• DATA LINES:
^^^^

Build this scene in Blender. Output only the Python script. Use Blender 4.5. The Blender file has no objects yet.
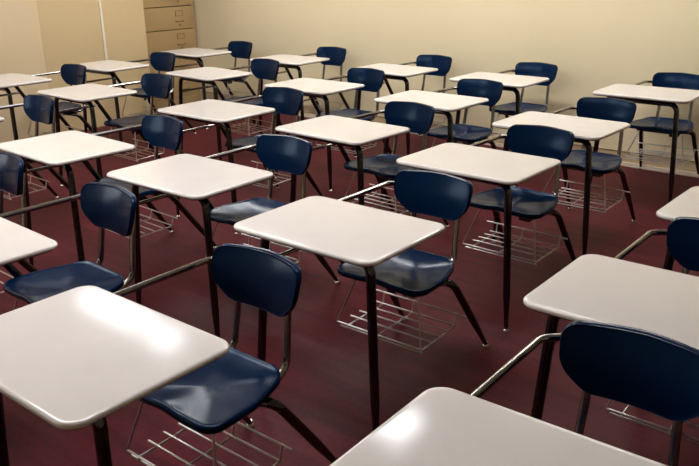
import bpy, bmesh, math, random
from mathutils import Vector, Matrix

random.seed(4)
S = bpy.context.scene
COL = S.collection

# ------------------------------------------------------------------ materials
def new_mat(name):
    m = bpy.data.materials.new(name)
    m.use_nodes = True
    nt = m.node_tree
    b = nt.nodes["Principled BSDF"]
    return m, nt, b

def noise_bump(nt, b, scale, strength, dist=0.002, detail=3.0):
    tc = nt.nodes.new("ShaderNodeTexCoord")
    n = nt.nodes.new("ShaderNodeTexNoise")
    n.inputs["Scale"].default_value = scale
    n.inputs["Detail"].default_value = detail
    bp = nt.nodes.new("ShaderNodeBump")
    bp.inputs["Strength"].default_value = strength
    bp.inputs["Distance"].default_value = dist
    nt.links.new(tc.outputs["Object"], n.inputs["Vector"])
    nt.links.new(n.outputs["Fac"], bp.inputs["Height"])
    nt.links.new(bp.outputs["Normal"], b.inputs["Normal"])
    return tc, n

def ramp_color(nt, b, fac, c1, c2, p1=0.3, p2=0.7, socket="Base Color"):
    r = nt.nodes.new("ShaderNodeValToRGB")
    r.color_ramp.elements[0].position = p1
    r.color_ramp.elements[1].position = p2
    r.color_ramp.elements[0].color = (*c1, 1)
    r.color_ramp.elements[1].color = (*c2, 1)
    nt.links.new(fac, r.inputs["Fac"])
    nt.links.new(r.outputs["Color"], b.inputs[socket])
    return r

def simple(name, c1, c2, rough, scale=6.0, metal=0.0, bump=0.0, bscale=200.0, coat=0.0, spec=0.5):
    m, nt, b = new_mat(name)
    b.inputs["Roughness"].default_value = rough
    b.inputs["Metallic"].default_value = metal
    b.inputs["Coat Weight"].default_value = coat
    b.inputs["Specular IOR Level"].default_value = spec
    tc = nt.nodes.new("ShaderNodeTexCoord")
    n = nt.nodes.new("ShaderNodeTexNoise")
    n.inputs["Scale"].default_value = scale
    n.inputs["Detail"].default_value = 4.0
    nt.links.new(tc.outputs["Object"], n.inputs["Vector"])
    ramp_color(nt, b, n.outputs["Fac"], c1, c2)
    if bump > 0:
        noise_bump(nt, b, bscale, bump)
    return m

M = {}
M["laminate"] = simple("laminate", (0.655, 0.632, 0.617), (0.695, 0.67, 0.653), 0.095, 5.0, bump=0.02, bscale=300)
M["underside"] = simple("underside", (0.012, 0.011, 0.012), (0.02, 0.018, 0.018), 0.6, 20)
M["plastic"] = simple("navy_plastic", (0.0009, 0.0096, 0.037), (0.0014, 0.0120, 0.045), 0.20, 3.0, bump=0.03, bscale=420, spec=0.16)
for _n in M["plastic"].node_tree.nodes:
    if _n.type == "BSDF_PRINCIPLED":
        _n.inputs["Specular Tint"].default_value = (0.45, 0.72, 1.0, 1)
M["chrome"] = simple("chrome", (0.30, 0.295, 0.29), (0.38, 0.37, 0.365), 0.15, 30.0, metal=1.0)
M["chrome_dark_reflection"] = simple("chrome_dark_reflection", (0.066, 0.067, 0.070), (0.10, 0.101, 0.104), 0.13, 30.0, metal=1.0)  # same chrome; the dark reflections on legs are put into the base colour
M["wire"] = simple("bright_wire", (0.48, 0.475, 0.47), (0.60, 0.59, 0.58), 0.32, 30.0, metal=1.0)
M["glide"] = simple("nickel_glide", (0.45, 0.44, 0.42), (0.6, 0.58, 0.56), 0.25, 40.0, metal=1.0)
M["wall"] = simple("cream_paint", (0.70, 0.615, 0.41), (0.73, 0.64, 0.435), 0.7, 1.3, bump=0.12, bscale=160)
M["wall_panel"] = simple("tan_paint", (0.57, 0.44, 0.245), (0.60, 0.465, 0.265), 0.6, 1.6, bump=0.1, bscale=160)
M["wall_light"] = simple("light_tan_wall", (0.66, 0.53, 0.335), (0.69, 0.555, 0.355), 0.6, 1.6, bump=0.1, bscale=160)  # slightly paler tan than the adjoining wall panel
M["strip"] = simple("pale_strip", (0.74, 0.70, 0.58), (0.78, 0.74, 0.62), 0.4, 8)
M["cabinet"] = simple("tan_enamel", (0.43, 0.30, 0.145), (0.46, 0.325, 0.16), 0.45, 2.5)
M["gap"] = simple("shadow_gap", (0.15, 0.098, 0.046), (0.18, 0.118, 0.058), 0.8, 8)
M["brass"] = simple("dull_brass", (0.235, 0.16, 0.078), (0.28, 0.195, 0.095), 0.5, 30, metal=0.3)
M["card"] = simple("card_insert", (0.44, 0.31, 0.155), (0.47, 0.335, 0.17), 0.7, 10)
M["baseboard"] = simple("tan_vinyl_cove", (0.46, 0.35, 0.22), (0.50, 0.385, 0.24), 0.45, 4)
M["baseboard_foot"] = simple("pale_vinyl_foot", (0.66, 0.60, 0.52), (0.72, 0.66, 0.57), 0.5, 8)
M["ceiling"] = simple("ceiling_white", (0.74, 0.72, 0.68), (0.78, 0.76, 0.72), 0.9, 12, bump=0.2, bscale=60)
M["fixture"] = simple("white_enamel", (0.75, 0.75, 0.74), (0.8, 0.8, 0.79), 0.4, 10)

def lamp_mat(name, col, st):
    m, nt, b = new_mat(name)
    b.inputs["Base Color"].default_value = (0.8, 0.8, 0.8, 1)
    b.inputs["Emission Color"].default_value = (*col, 1)
    b.inputs["Emission Strength"].default_value = st
    return m
M["lamp_cool"] = lamp_mat("lamp_cool", (0.90, 0.95, 1.0), 6.5)
M["lamp_small"] = lamp_mat("lamp_small", (0.90, 0.95, 1.0), 12.0)
M["window_fill"] = lamp_mat("fill_pane", (1.0, 0.97, 0.93), 4.0)
M["fill_back"] = lamp_mat("fill_back", (1.0, 0.965, 0.92), 20.0)
M["fill_warm"] = lamp_mat("fill_warm", (1.0, 0.95, 0.93), 13.0)

def floor_mat():
    m, nt, b = new_mat("maroon_vinyl")
    L = nt.links
    tc = nt.nodes.new("ShaderNodeTexCoord")
    mp = nt.nodes.new("ShaderNodeMapping")
    mp.inputs["Scale"].default_value = (0.8, 9.0, 1.0)          # grain runs along the room
    L.new(tc.outputs["Object"], mp.inputs["Vector"])
    n1 = nt.nodes.new("ShaderNodeTexNoise"); n1.inputs["Scale"].default_value = 2.2; n1.inputs["Detail"].default_value = 7
    L.new(mp.outputs["Vector"], n1.inputs["Vector"])
    n2 = nt.nodes.new("ShaderNodeTexNoise"); n2.inputs["Scale"].default_value = 55; n2.inputs["Detail"].default_value = 5
    L.new(tc.outputs["Object"], n2.inputs["Vector"])
    br = nt.nodes.new("ShaderNodeTexBrick")
    br.inputs["Scale"].default_value = 1.0
    br.inputs["Brick Width"].default_value = 1.22
    br.inputs["Row Height"].default_value = 0.152
    br.inputs["Mortar Size"].default_value = 0.0018
    br.inputs["Color1"].default_value = (0.45, 0.45, 0.45, 1)
    br.inputs["Color2"].default_value = (0.60, 0.60, 0.60, 1)
    br.inputs["Mortar"].default_value = (0.08, 0.08, 0.08, 1)
    L.new(tc.outputs["Object"], br.inputs["Vector"])
    a = nt.nodes.new("ShaderNodeMix"); a.data_type = 'RGBA'; a.inputs[0].default_value = 0.32
    L.new(n1.outputs["Color"], a.inputs[6]); L.new(n2.outputs["Color"], a.inputs[7])
    bw = nt.nodes.new("ShaderNodeRGBToBW"); L.new(a.outputs[2], bw.inputs[0])
    r = nt.nodes.new("ShaderNodeValToRGB")
    r.color_ramp.elements[0].position = 0.30; r.color_ramp.elements[0].color = (0.036, 0.0038, 0.0078, 1)
    r.color_ramp.elements[1].position = 0.72; r.color_ramp.elements[1].color = (0.122, 0.0140, 0.0225, 1)
    L.new(bw.outputs[0], r.inputs["Fac"])
    mx = nt.nodes.new("ShaderNodeMix"); mx.data_type = 'RGBA'; mx.blend_type = 'OVERLAY'; mx.inputs[0].default_value = 0.30
    L.new(r.outputs["Color"], mx.inputs[6]); L.new(br.outputs["Color"], mx.inputs[7])
    L.new(mx.outputs[2], b.inputs["Base Color"])
    b.inputs["Roughness"].default_value = 0.48
    b.inputs["Specular IOR Level"].default_value = 0.12
    bp = nt.nodes.new("ShaderNodeBump"); bp.inputs["Strength"].default_value = 0.25; bp.inputs["Distance"].default_value = 0.001
    L.new(n2.outputs["Fac"], bp.inputs["Height"]); L.new(bp.outputs["Normal"], b.inputs["Normal"])
    return m
M["floor"] = floor_mat()

# ------------------------------------------------------------------ mesh helpers
def obj(name, bm, mats, parent=None, smooth=True, auto=None):
    me = bpy.data.meshes.new(name)
    bmesh.ops.recalc_face_normals(bm, faces=bm.faces[:])
    bm.to_mesh(me); bm.free()
    for m in (mats if isinstance(mats, (list, tuple)) else [mats]):
        me.materials.append(m)
    if smooth:
        me.polygons.foreach_set("use_smooth", [True] * len(me.polygons))
        if auto is not None:
            me.set_sharp_from_angle(angle=math.radians(auto))
    o = bpy.data.objects.new(name, me)
    COL.objects.link(o)
    if parent is not None:
        o.parent = parent
    return o

def structure(name, bm, m, parent=None, **k):
    o = obj(name, bm, m, parent, **k)
    o["kind"] = "structure"
    return o

def add_box(bm, x0, x1, y0, y1, z0, z1, bevel=0.0, seg=2, mi=0):
    vs = [bm.verts.new((x, y, z)) for x in (x0, x1) for y in (y0, y1) for z in (z0, z1)]
    idx = [(0, 1, 3, 2), (4, 6, 7, 5), (0, 4, 5, 1), (2, 3, 7, 6), (0, 2, 6, 4), (1, 5, 7, 3)]
    fs = [bm.faces.new([vs[i] for i in f]) for f in idx]
    for f in fs: f.material_index = mi
    if bevel > 0:
        es = list({e for f in fs for e in f.edges})
        bmesh.ops.bevel(bm, geom=es, offset=bevel, segments=seg, profile=0.6, affect='EDGES')

def fillet(pts, radii, n=7, closed=False):
    """Round the corners of a polyline (any dimension >= 2)."""
    P = [Vector(p) for p in pts]
    if not isinstance(radii, (list, tuple)):
        radii = [radii] * len(P)
    out = []
    N = len(P)
    for i, p in enumerate(P):
        if not closed and i in (0, N - 1):
            out.append(p); continue
        a, c = P[(i - 1) % N], P[(i + 1) % N]
        u, v = (a - p), (c - p)
        lu, lv = u.length, v.length
        u.normalize(); v.normalize()
        ang = math.acos(max(-1, min(1, u.dot(v))))
        if radii[i] <= 0 or abs(ang - math.pi) < 1e-3:
            out.append(p); continue
        t = min(radii[i] / math.tan(ang / 2), lu * 0.49, lv * 0.49)
        r = t * math.tan(ang / 2)
        bis = (u + v).normalized()
        cen = p + bis * (r / math.sin(ang / 2))
        s, e = p + u * t - cen, p + v * t - cen
        tot = math.pi - ang
        for k in range(n + 1):
            f = k / n
            out.append(cen + (s * math.sin((1 - f) * tot) + e * math.sin(f * tot)) / math.sin(tot))
    return out

def add_tube(bm, pts, rad, seg=12, cap=True, closed=False):
    P = [Vector(p) for p in pts]
    R = rad if isinstance(rad, (list, tuple)) else [rad] * len(P)
    t0 = (P[1] - P[0]).normalized()
    ref = Vector((0, 0, 1)) if abs(t0.z) < 0.9 else Vector((1, 0, 0))
    nrm = t0.cross(ref).normalized()
    rings = []
    for i, p in enumerate(P):
        if i == 0: t = t0
        elif i == len(P) - 1: t = (P[i] - P[i - 1]).normalized()
        else: t = ((P[i] - P[i - 1]).normalized() + (P[i + 1] - P[i]).normalized()).normalized()
        nrm = (nrm - t * nrm.dot(t)).normalized()
        bn = t.cross(nrm)
        rings.append([bm.verts.new(p + (nrm * math.cos(2 * math.pi * k / seg) + bn * math.sin(2 * math.pi * k / seg)) * R[i]) for k in range(seg)])
    for a, b in zip(rings[:-1], rings[1:]):
        for k in range(seg):
            bm.faces.new((a[k], a[(k + 1) % seg], b[(k + 1) % seg], b[k]))
    if cap:
        bm.faces.new(rings[0][::-1]); bm.faces.new(rings[-1])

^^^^

• EXERCISE OBJECTIVE: Transcribe precisely the lines between the one that contains "1.3, bump=0.12, bscale=160)" and the one that contains "0.79), 0.4, 10)", counting those two lines as part of the range.

• FULL OUTPUT:
M["wall"] = simple("cream_paint", (0.70, 0.615, 0.41), (0.73, 0.64, 0.435), 0.7, 1.3, bump=0.12, bscale=160)
M["wall_panel"] = simple("tan_paint", (0.57, 0.44, 0.245), (0.60, 0.465, 0.265), 0.6, 1.6, bump=0.1, bscale=160)
M["wall_light"] = simple("light_tan_wall", (0.66, 0.53, 0.335), (0.69, 0.555, 0.355), 0.6, 1.6, bump=0.1, bscale=160)  # slightly paler tan than the adjoining wall panel
M["strip"] = simple("pale_strip", (0.74, 0.70, 0.58), (0.78, 0.74, 0.62), 0.4, 8)
M["cabinet"] = simple("tan_enamel", (0.43, 0.30, 0.145), (0.46, 0.325, 0.16), 0.45, 2.5)
M["gap"] = simple("shadow_gap", (0.15, 0.098, 0.046), (0.18, 0.118, 0.058), 0.8, 8)
M["brass"] = simple("dull_brass", (0.235, 0.16, 0.078), (0.28, 0.195, 0.095), 0.5, 30, metal=0.3)
M["card"] = simple("card_insert", (0.44, 0.31, 0.155), (0.47, 0.335, 0.17), 0.7, 10)
M["baseboard"] = simple("tan_vinyl_cove", (0.46, 0.35, 0.22), (0.50, 0.385, 0.24), 0.45, 4)
M["baseboard_foot"] = simple("pale_vinyl_foot", (0.66, 0.60, 0.52), (0.72, 0.66, 0.57), 0.5, 8)
M["ceiling"] = simple("ceiling_white", (0.74, 0.72, 0.68), (0.78, 0.76, 0.72), 0.9, 12, bump=0.2, bscale=60)
M["fixture"] = simple("white_enamel", (0.75, 0.75, 0.74), (0.8, 0.8, 0.79), 0.4, 10)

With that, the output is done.